Der Rundfunkrat des Rundfunk Berlin-Brandenburg (rbb) hat heute (07.09.22) Dr. Katrin Vernau (49) im zweiten Wahlgang mit großer Mehrheit zur Interimsintendantin gewählt. Die studierte Ökonomin promovierte in Potsdam, war Kanzlerin der Universitäten Hamburg und Ulm und in der Unternehmensberatung Roland Berger tätig. Seit 2015 ist sie Verwaltungsdirektorin im WDR.
Katrin Vernau sagte im Anschluss an ihre Wahl: „Ich freue mich über das Vertrauen und auf die vor mir liegende Herausforderung. Nun gilt es den rbb gemeinsam mit den Mitarbeitenden wieder in ruhiges Fahrwasser zu bringen und ihn zu einer starken Landesrundfunkanstalt für Brandenburg und Berlin zu machen. Der öffentlich-rechtliche Rundfunk ist ein wichtiger Baustein der Demokratie. Wir müssen ihn schützen und weiterentwickeln!“ Dorette König, amtierende Vorsitzende des Verwaltungsrats, würdigte die neue Intendantin als „exzellente Managerin, die über vielfältige und umfangreiche berufliche Erfahrungen verfügt und verschiedene Restrukturierungsaufgaben erfolgreich gemeistert hat. Ich bin davon überzeugt, dass Frau Dr.
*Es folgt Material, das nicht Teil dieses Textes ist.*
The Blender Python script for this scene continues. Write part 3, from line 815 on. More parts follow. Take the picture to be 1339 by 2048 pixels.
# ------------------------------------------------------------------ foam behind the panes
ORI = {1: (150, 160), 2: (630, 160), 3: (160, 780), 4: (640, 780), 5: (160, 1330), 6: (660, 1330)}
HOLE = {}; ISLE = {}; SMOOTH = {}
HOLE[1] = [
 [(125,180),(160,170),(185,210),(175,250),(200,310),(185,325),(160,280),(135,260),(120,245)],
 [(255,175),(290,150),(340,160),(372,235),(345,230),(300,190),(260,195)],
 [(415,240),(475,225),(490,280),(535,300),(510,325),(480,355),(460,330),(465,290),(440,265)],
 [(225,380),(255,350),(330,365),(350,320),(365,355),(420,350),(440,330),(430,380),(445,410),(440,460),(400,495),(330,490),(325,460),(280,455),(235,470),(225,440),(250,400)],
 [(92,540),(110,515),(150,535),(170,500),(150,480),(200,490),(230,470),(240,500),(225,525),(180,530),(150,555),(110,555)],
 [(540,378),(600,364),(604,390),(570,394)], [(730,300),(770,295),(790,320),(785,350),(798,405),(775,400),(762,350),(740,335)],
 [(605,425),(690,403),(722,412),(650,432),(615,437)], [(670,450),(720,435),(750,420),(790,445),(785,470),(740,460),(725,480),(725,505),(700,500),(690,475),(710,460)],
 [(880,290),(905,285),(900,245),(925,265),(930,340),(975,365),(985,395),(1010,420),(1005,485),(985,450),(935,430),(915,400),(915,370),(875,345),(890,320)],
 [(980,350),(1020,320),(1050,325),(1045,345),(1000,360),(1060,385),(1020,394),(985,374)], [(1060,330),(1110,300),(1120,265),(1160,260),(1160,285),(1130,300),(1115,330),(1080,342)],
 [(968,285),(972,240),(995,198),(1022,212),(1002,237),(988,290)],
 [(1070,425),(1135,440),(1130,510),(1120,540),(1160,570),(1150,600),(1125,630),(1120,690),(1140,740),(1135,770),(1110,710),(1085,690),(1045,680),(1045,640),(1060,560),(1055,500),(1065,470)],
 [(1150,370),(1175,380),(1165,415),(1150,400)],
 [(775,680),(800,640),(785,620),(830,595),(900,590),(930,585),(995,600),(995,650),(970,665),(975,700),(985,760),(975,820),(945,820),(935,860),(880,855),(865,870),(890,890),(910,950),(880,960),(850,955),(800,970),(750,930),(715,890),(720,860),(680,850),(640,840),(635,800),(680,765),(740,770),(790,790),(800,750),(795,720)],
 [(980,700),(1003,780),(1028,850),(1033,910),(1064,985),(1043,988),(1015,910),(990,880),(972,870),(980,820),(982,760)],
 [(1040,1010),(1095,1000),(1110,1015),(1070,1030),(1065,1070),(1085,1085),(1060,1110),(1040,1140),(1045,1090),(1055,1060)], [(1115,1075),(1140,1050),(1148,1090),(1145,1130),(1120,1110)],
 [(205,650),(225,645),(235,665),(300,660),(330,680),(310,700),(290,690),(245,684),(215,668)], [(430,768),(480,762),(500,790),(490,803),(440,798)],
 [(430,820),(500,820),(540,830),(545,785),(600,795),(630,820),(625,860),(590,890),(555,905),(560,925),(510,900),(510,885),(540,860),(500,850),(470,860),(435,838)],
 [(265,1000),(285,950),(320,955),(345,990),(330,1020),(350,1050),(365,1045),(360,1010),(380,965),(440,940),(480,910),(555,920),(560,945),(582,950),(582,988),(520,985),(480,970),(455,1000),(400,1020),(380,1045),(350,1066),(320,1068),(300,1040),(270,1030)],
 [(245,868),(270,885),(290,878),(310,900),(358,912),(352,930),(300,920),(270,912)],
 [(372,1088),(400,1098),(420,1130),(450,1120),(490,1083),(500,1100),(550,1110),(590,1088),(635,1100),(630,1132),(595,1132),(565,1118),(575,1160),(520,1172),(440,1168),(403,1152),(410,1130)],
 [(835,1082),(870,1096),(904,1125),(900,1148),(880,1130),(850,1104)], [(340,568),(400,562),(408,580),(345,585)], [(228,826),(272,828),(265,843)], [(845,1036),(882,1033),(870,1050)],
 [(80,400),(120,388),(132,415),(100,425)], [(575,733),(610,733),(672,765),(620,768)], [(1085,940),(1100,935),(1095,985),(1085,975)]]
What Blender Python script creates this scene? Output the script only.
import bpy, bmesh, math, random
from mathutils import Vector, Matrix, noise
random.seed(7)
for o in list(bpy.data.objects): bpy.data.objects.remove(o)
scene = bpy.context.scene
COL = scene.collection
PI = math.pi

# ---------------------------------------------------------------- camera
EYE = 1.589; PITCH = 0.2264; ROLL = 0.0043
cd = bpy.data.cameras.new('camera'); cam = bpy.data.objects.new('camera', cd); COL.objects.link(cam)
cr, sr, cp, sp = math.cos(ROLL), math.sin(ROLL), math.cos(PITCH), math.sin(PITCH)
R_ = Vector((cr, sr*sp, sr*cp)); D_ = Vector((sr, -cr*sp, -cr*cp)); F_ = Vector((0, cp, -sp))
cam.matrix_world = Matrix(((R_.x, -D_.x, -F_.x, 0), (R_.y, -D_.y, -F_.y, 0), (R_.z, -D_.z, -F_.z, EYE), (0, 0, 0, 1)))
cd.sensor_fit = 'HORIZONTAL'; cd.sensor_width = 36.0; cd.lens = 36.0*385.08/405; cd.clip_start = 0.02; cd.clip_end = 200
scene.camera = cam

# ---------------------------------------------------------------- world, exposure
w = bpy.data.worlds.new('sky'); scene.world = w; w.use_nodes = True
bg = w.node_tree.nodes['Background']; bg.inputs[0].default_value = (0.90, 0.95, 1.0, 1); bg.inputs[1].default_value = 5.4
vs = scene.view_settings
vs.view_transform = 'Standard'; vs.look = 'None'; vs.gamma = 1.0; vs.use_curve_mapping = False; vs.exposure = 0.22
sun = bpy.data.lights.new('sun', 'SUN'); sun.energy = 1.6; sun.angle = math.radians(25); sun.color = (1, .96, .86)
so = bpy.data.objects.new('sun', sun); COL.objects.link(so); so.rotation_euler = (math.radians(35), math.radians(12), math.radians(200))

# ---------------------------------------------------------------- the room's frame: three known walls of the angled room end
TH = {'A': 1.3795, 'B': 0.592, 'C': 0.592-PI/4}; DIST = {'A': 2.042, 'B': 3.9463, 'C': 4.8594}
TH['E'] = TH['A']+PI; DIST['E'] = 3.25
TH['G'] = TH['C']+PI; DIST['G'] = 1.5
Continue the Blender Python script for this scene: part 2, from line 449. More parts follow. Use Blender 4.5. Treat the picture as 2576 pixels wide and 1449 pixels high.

Vernau durch Ihre Kenntnis der ARD schnell für den rbb wirksam werden kann.“
Im Vorfeld der Wahl befasste sich eine Findungskommission, bestehend aus dem Vorsitzenden des Rundfunkrates, der Vorsitzenden des Verwaltungsrates, der Personalratsvorsitzenden und der Sprecherin der Freienvertretung, mit der Suche nach einer geeigneten Kandidatin bzw. einem geeigneten Kandidaten. Die Kommission einigte sich einvernehmlich auf Katrin Vernau.
„Im Findungsprozess mussten alle über ihren Schatten springen“, sagte Dieter Pienkny, amtierender Rundfunkratsvorsitzender. „Im Vordergrund der Findungskommission stand aber der Wunsch, die beste Lösung für den rbb in der Übergangsphase zu finden.“
„Für die derzeit anstehenden drängenden Aufgaben halten wir Frau Dr. Vernau für eine gute Lösung und tragen die Entscheidung mit“, erklärte Sabine Jauer, Personalratsvorsitzende des rbb. Es gehe in der jetzigen Krise vor allem um Managementaufgaben, weniger um Programmaufgaben. „Als Wirtschaftsmanagerin und Verwaltungsexpertin aus der ARD verbinden wir mit Frau Dr. Vernau die Hoffnung, im konstruktiven Austausch mit der Belegschaft die schwere Vertrauenskrise zu bewältigen“, so Jauer weiter.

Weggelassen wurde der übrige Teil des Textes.